Another dominating win

Only once was Bo thrown for a loss. He was attempting to skirt his left end when a young man named Tucker managed to bring him down 4 yards behind the line.

Bo was heard to say, "Nice tackle, boy. It was a beaut!"

Coach Raftery may have wanted to rethink his comment made over in Lexington about Bo. The Centre star gained more than the entire W&L team did on the ground, 107 yards to 103. He also connected on 13 of 25 passes for 152 yards.

The Colonels were stopped once on the 1 foot line, and 5 other times they were within the 10-yard line without scoring. The never-say-die spirit and clean play of the Generals gained the respect of not only the Colonels, but of everyone who witnessed the game.

Centre gained 551 yards overall. W&L picked up but 103.

Article demonstrating absolute control by the Colonels

Even as the two teams were walking off the field, plans were being discussed for a return of Washington & Lee to the Derby City.

Robert W. Bingham, newspaper baron, owner of the Louisville "Courier­ Journal" and its sister paper, the evening Louisville "Times," gave a dinner and dance at the Pendennis Club for the two teams on Saturday night after the game.

The menu had at the top, "Let's Eat and be Merry!"

Besides the teams and coaches, there were over 100 guests including "some of the prettiest girls in these United States."

The "Courier-Journal" printed a lengthy article about the gala.

One of the features of the banquet was the "Pigskin" edition of the two local papers which was placed at every plate, containing the menu, the dance program, and various "quips and quirls" of the two football teams which were the honored guests.

You would never believe it if you did not see the way the members of these two teams fraternized. It was just as if the great Centre College Colonels had not given Washington and Lee a severe drubbing. If the participants have any say in the matter, the Generals and Colonels will meet again next year, even if they have to argue it out on a soaked field with the mercury frozen stiff, after the party they enjoyed last night.

An added highlight of the event was reading the account in Judge Bingham's Louisville "Times," the evening companion of the "Courier-Journal," about the results of the Yale-Harvard game. Bingham had copies trucked right off the press over to the Pendennis.

The Crimson had beaten Yale, 10-3, at the same time that the Colonels were playing W&L. The Elis had gone into the Harvard game undefeated at 8-0, and had just come off a 13-7 victory over Princeton.

The win by Harvard over Yale made the fact that the Colonels had beaten the Crimson all the more significant, since Yale beat Princeton, Harvard beat Yale, and Centre beat Harvard. It was obvious from comparable scores that Centre could play competitively, if not beat, each member of the "Big 3." 

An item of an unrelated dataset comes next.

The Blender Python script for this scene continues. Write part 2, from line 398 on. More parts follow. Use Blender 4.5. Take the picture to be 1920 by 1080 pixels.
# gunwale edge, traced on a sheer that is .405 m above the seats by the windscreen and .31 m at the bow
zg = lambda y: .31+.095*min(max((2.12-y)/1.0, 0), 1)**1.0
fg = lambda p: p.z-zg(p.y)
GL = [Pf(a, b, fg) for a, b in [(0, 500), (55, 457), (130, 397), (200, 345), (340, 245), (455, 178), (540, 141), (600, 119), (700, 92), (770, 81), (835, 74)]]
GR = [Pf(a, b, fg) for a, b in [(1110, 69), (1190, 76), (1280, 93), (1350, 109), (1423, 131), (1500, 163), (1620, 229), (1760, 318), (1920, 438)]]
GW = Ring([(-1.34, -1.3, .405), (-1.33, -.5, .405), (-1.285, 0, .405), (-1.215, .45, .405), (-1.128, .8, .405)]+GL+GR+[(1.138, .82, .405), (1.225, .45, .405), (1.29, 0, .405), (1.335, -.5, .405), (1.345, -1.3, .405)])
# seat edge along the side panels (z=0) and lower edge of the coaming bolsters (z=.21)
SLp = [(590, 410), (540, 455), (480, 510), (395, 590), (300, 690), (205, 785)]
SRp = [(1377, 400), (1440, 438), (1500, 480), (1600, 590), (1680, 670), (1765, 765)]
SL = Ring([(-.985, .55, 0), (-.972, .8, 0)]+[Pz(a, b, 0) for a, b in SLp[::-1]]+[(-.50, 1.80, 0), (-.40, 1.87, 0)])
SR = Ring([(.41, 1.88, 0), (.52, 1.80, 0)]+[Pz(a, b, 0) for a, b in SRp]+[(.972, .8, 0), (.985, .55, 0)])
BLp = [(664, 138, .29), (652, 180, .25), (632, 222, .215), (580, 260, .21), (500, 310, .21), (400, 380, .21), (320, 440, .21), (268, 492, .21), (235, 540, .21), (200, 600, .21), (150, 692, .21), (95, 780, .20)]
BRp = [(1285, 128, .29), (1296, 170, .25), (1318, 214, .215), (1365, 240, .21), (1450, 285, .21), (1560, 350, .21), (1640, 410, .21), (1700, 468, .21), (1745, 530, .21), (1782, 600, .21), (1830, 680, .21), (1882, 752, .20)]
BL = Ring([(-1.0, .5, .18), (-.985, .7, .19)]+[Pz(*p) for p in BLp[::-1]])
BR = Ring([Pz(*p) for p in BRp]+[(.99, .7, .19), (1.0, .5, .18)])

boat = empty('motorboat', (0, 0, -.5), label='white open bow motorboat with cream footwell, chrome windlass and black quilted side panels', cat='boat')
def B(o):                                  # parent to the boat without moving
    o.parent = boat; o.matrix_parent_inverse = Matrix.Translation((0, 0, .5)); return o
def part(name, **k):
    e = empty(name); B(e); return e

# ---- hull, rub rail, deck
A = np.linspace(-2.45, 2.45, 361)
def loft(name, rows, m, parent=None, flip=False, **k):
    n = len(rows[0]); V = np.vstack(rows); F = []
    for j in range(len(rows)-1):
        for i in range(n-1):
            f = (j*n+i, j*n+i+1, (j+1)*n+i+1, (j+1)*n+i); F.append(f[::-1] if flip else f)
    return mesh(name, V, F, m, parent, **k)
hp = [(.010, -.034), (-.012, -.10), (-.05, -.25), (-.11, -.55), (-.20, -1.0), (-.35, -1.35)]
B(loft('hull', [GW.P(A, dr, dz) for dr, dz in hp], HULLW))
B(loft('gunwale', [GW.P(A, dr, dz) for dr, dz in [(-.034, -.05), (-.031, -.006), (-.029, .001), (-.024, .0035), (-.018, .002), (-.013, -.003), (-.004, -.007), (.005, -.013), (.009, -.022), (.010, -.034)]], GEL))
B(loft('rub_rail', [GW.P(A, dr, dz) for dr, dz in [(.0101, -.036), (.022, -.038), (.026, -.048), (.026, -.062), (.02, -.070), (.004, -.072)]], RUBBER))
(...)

Centre stood at 8-0, and had a 13 game winning streak. The Gold and White had recorded another shutout and had now given up only 6 points, that aberrancy against St. Xavier, during the entire season.

Centre had allowed their opposition only 12 first downs in the last 3 games. Kentucky got 7, mainly against reserves, Auburn picked up but 2, and now W&L had gotten only 3. Thus, in 12 quarters, 180 minutes of play, the Colonels defense had been virtually impregnable.

Army and I were friends for a long time. He was in his last year at Centre when I was a freshman, but we became close when we both served on the Centre Board of Trustees later.

Often, I'd come up the night before a meeting at the college and stay with Army and his wife, Porter. We would talk about affairs of the school, but after a couple of highballs, it seemed that we always ended up talking about football, often far into the night.

Army said that the team felt they could score on anyone, and the figures certainly bear that out. Other than the 1917 DePauw and 1920 Georgia Tech games, no team held us scoreless during Army's five years at Centre.

So, Army said that the fellows dedicated themselves to playing the toughest defense that anyone had ever played. It was to be all eleven men on pursuit every play. The guys would literally swarm, and most of the times there would be 2 or 3 or even more in on every tackle.

He told me that his last year, the 1921 season, the team started the season with the goal of shutting out every opponent.

And you know, they came pretty close to doing  just that. They were the hardest hitting group that you'll ever see.

The Cincinnati "Times-Star" published an editorial after the Colonels beat W&L.

Last Saturday, Bo McMillin played his last game on the "dark and bloody ground" of Kentucky.

For many years, Centre turned out men who won national distinction in their later lives. Bo decided not to wait for greatness, so he thrust greatness on himself and his college. Centre suddenly became a name to conjure from Bangor to San Diego, from Duluth to Laredo. From its academic groves it issued strong men who invaded the East, who invaded the South, to return from each journey as conquering heroes. The supreme moment came when Centre preyed on Harvard, the incomparable Bo threading his way among Crimson warriors to a touchdown and victory.

Yes, Kentucky's greatest son! Ask the man in Butte, Montana, who are the senators from Kentucky, and you'll get a blank stare for your answer. But ask the man from Butte who is the Centre quarterback, nay, who is Centre College itself, and you will provoke an enthusiastic reaction and a quick response. And greater than Henry Clay, too, for Henry was only the "Great Compromiser," whereas this later Kentuckian is a "Great Conqueror," who knows no compromise. Yea, Bo!

This great Colonel just defeated the boys from Washington and Lee who were pretty good Generals in their day.